Putting It All Together

These three encoding schemes solve different problems with a shared purpose: making data safe for transport and display. The most common mistake is using the wrong encoding for the job. Don't Base64-encode a URL parameter. Don't URL-encode HTML content. Don't use HTML entities in a JSON string.

Each encoding has a specific context. Using the right one makes your code more reliable and your debugging sessions shorter. Bookmark the Base64 Converter, URL Encoder, and HTML Entities encoder — you'll reach for them more often than you expect.

Encoding in Authentication and Security Contexts

HTTP Basic Authentication uses Base64 to encode the credentials string "username:password" into a header: Authorization: Basic dXNlcjpwYXNz. This is encoding, not encryption — anyone who intercepts the request can decode it immediately. Basic Auth must always be sent over HTTPS. For modern API authentication, token-based methods like Bearer tokens and API keys have largely replaced Basic Auth because they don't expose the user's password on every request.

JWTs (JSON Web Tokens) use Base64URL encoding for their header and payload sections. Base64URL is a variant that replaces + with - and / with _ to be URL-safe without additional percent-encoding. The signature section uses the same encoding but contains binary data — the output of the HMAC or RSA signing algorithm. Decoding a JWT without verifying the signature reveals the header and payload, which are public to anyone who can see the token. JWTs are signed, not encrypted. Never put secrets in a JWT payload.

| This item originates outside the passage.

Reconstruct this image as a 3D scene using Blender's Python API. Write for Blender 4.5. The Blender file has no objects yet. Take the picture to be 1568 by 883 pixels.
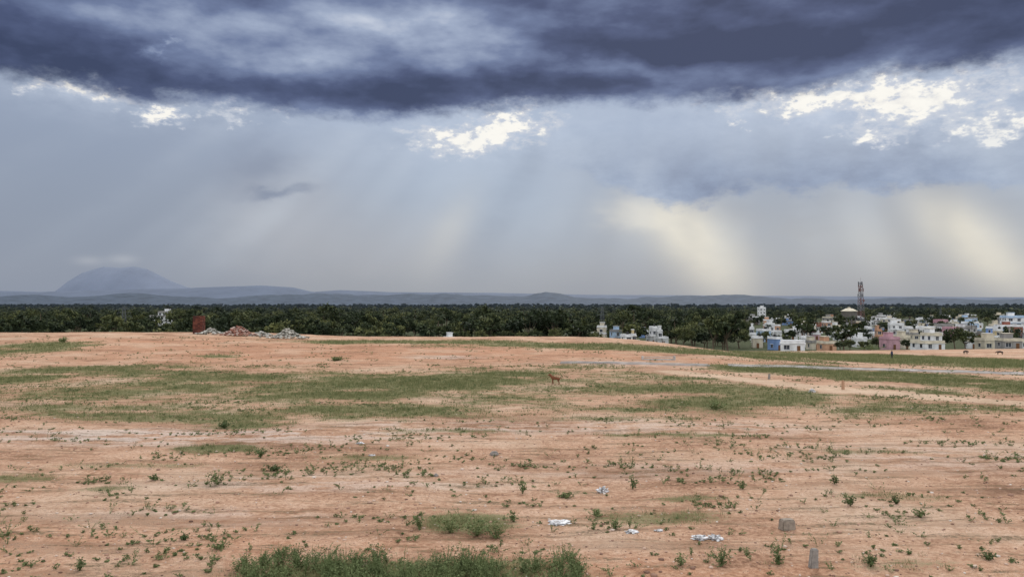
import bpy, math, random
import numpy as np
import bmesh
from mathutils import Vector, Matrix, noise as mnoise
random.seed(7); rng=np.random.default_rng(11)
scene=bpy.context.scene
F=1231.0; H=7.0; CX=784.0; HY=460.0     # focal length, centre column, horizon row in image pixels; camera height in metres
# ------------------------------------------------------------------ helpers
def sm(a,b,x):
    t=np.clip((np.asarray(x,dtype=float)-a)/(b-a),0,1); return t*t*(3-2*t)
_tab=rng.random((256,256))
def vn(x,y):
    xi=np.floor(x).astype(int); yi=np.floor(y).astype(int)
    fx=x-xi; fy=y-yi; fx=fx*fx*(3-2*fx); fy=fy*fy*(3-2*fy)
    a=_tab[xi&255,yi&255]; b=_tab[(xi+1)&255,yi&255]; c=_tab[xi&255,(yi+1)&255]; d=_tab[(xi+1)&255,(yi+1)&255]
    return (a*(1-fx)+b*fx)*(1-fy)+(c*(1-fx)+d*fx)*fy
def fbm(x,y,o=4):
    s=0;am=.5;t=0
    for i in range(o):
        s=s+am*vn(x*2**i+17.3*i,y*2**i+5.1*i); t+=am; am*=.5
    return s/t
def terrain(x,y):
    x=np.asarray(x,dtype=float); y=np.asarray(y,dtype=float)
    right=sm(8,62,x)
    zf=-0.047*right*np.clip(y-68,0,140)
    zf=zf+0.9*sm(-25,-60,x)*sm(105,140,y)
    edge=150+55*right
    z=zf+(-13-zf)*sm(edge,edge+140,y)-4.0*sm(500,1300,y)
    near=1-sm(150,300,y)
    z=z+near*((fbm(x/9,y/9)-.5)*.34+(fbm(x/1.3+40,y/1.3)-.5)*.14)
    z=z+(1-near)*(fbm(x/260+9,y/260+3)-.5)*3.0
    return z
def tz(x,y): return float(terrain(np.array([x]),np.array([y]))[0])
_yy=np.arange(14,240,.1)
def px_ground(px,py):  # terrain point that falls on the given image pixel
    t=(px-CX)/F; k=(py-HY)/F; zz=terrain(t*_yy,_yy)
    g=zz>=H-k*_yy
    i=int(np.argmax(g)) if g.any() else int(np.argmin(np.abs(zz-(H-k*_yy))))
    return t*_yy[i],_yy[i]
def np_mesh(name,verts,faces,attrs=None,smooth=False):
    me=bpy.data.meshes.new(name); verts=np.asarray(verts,dtype=np.float32); faces=np.asarray(faces,dtype=np.int32)
    k=faces.shape[1]
    me.vertices.add(len(verts)); me.vertices.foreach_set('co',verts.ravel())
    me.loops.add(faces.size); me.loops.foreach_set('vertex_index',faces.ravel())
    me.polygons.add(len(faces)); me.polygons.foreach_set('loop_start',np.arange(0,faces.size,k,dtype=np.int32))
    if smooth: me.polygons.foreach_set('use_smooth',np.ones(len(faces),dtype=bool))
    me.update(calc_edges=True)
    for n,v in (attrs or {}).items():
        a=me.attributes.new(n,'FLOAT','POINT'); a.data.foreach_set('value',np.asarray(v,dtype=np.float32))
    return me
def link(name,me,mats=(),parent=None,loc=(0,0,0),rz=0):
    ob=bpy.data.objects.new(name,me); scene.collection.objects.link(ob)
    if me is not None and len(me.materials)==0:
        for m in mats: me.materials.append(m)
    ob.location=loc; ob.rotation_euler=(0,0,rz)
    if parent: ob.parent=parent
    return ob
class NT:
    def __init__(s,nt): s.nt=nt
    def node(s,t,**k):
        n=s.nt.nodes.new(t)
        for a,b in k.items(): setattr(n,a,b)
        return n
    def m(s,op,*a,clamp=False):
        n=s.node('ShaderNodeMath',operation=op,use_clamp=clamp)
        for i,v in enumerate(a): s.put(n.inputs[i],v)
        return Ex(s,n.outputs[0])
    def put(s,inp,v):
        if isinstance(v,Ex): s.nt.links.new(v.o,inp)
        elif isinstance(v,bpy.types.NodeSocket): s.nt.links.new(v,inp)
        else:
            if isinstance(v,(tuple,list)) and len(v)==3 and inp.type=='RGBA': v=(*v,1)
            inp.default_value=v
    def sm(s,a,b,x):
        n=s.node('ShaderNodeMapRange',interpolation_type='SMOOTHSTEP')
        s.put(n.inputs[0],x)
        if a<b: s.put(n.inputs[1],a); s.put(n.inputs[2],b)
        else:
            s.put(n.inputs[1],b); s.put(n.inputs[2],a); n.inputs[3].default_value=1; n.inputs[4].default_value=0
        return Ex(s,n.outputs[0])
    def noise(s,vec,scale,detail=5,rough=.55,dist=0,dim='3D',w=None):
        n=s.node('ShaderNodeTexNoise',noise_dimensions=dim)
        if dim!='1D': s.put(n.inputs['Vector'],vec)
        else: s.put(n.inputs['W'],w)
        n.inputs['Scale'].default_value=scale; n.inputs['Detail'].default_value=detail
        n.inputs['Roughness'].default_value=rough; n.inputs['Distortion'].default_value=dist
        return n
    def n(s,*a,**k): return Ex(s,s.noise(*a,**k).outputs[0])
    def mix(s,f,a,b,bt='MIX'):
        n=s.node('ShaderNodeMix',data_type='RGBA',blend_type=bt,clamp_factor=True)
        s.put(n.inputs[0],f); s.put(n.inputs[6],a); s.put(n.inputs[7],b)
        return Ex(s,n.outputs[2])
    def ramp(s,f,pts):
        n=s.node('ShaderNodeValToRGB'); s.put(n.inputs[0],f); el=n.color_ramp.elements
        while len(el)<len(pts): el.new(.5)
        for i,(p,c) in enumerate(pts): el[i].position=p; el[i].color=(*c,1)
        return Ex(s,n.outputs[0])
    def comb(s,x,y,z):
        n=s.node('ShaderNodeCombineXYZ'); s.put(n.inputs[0],x);s.put(n.inputs[1],y);s.put(n.inputs[2],z); return Ex(s,n.outputs[0])
    def sep(s,v):
        n=s.node('ShaderNodeSeparateXYZ'); s.put(n.inputs[0],v); return [Ex(s,o) for o in n.outputs]
    def attr(s,name):
        n=s.node('ShaderNodeAttribute',attribute_name=name); return Ex(s,n.outputs['Fac'])
class Ex:
    def __init__(s,t,o): s.t=t; s.o=o
    def __add__(s,b): return s.t.m('ADD',s,b)
    def __radd__(s,b): return s.t.m('ADD',b,s)
    def __sub__(s,b): return s.t.m('SUBTRACT',s,b)
    def __rsub__(s,b): return s.t.m('SUBTRACT',b,s)
    def __mul__(s,b): return s.t.m('MULTIPLY',s,b)
    def __rmul__(s,b): return s.t.m('MULTIPLY',b,s)
    def __truediv__(s,b): return s.t.m('DIVIDE',s,b)
def newmat(name,rough=.9,spec=.2):
    m=bpy.data.materials.new(name); m.use_nodes=True
    t=NT(m.node_tree); b=m.node_tree.nodes['Principled BSDF']
    b.inputs['Roughness'].default_value=rough; b.inputs['Specular IOR Level'].default_value=spec
    return m,t,b
def simple(name,c,var=.25,scale=1.5,rough=.85,spec=.2):
    m,t,b=newmat(name,rough,spec)
    tc=t.node('ShaderNodeTexCoord'); n=t.n(tc.outputs['Object'],scale,5,.6)
    c2=tuple(v*(1-var) for v in c); c3=tuple(min(1,v*(1+var*.4)) for v in c)
    t.put(b.inputs['Base Color'],t.ramp(n,[(.3,c2),(.65,c3)])); return m
# ------------------------------------------------------------------ camera
cam=bpy.data.cameras.new('camera'); co=bpy.data.objects.new('camera',cam); scene.collection.objects.link(co)
co.location=(0,0,H); co.rotation_euler=(math.radians(90)+math.atan(18.5/F),0,0)
cam.sensor_width=36; cam.lens=36*F/1568; cam.clip_end=60000; cam.clip_start=.1; scene.camera=co
scene.view_settings.view_transform='Standard'; scene.view_settings.look='None'; scene.view_settings.exposure=0
# ------------------------------------------------------------------ light
SA=math.radians(16.6); SE=math.radians(40)
sd=Vector((math.sin(SA)*math.cos(SE),math.cos(SA)*math.cos(SE),math.sin(SE)))
sun=bpy.data.lights.new('sun','SUN'); sun.energy=1.4; sun.angle=math.radians(12); sun.color=(1,.94,.85)
so=bpy.data.objects.new('sun',sun); scene.collection.objects.link(so); so.rotation_euler=(-sd).to_track_quat('-Z','Y').to_euler(); so.location=(0,0,60)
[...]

Cross-site scripting (XSS) prevention depends on correct HTML entity encoding. When you insert user-supplied data into a web page, encode special characters as HTML entities. Most frameworks (React, Vue, Angular) do this automatically in their template syntax. XSS vulnerabilities happen when developers bypass the framework — using innerHTML, building HTML strings with concatenation, or writing custom render functions that skip the escaping layer. Trust your framework's escaping. Verify when you bypass it.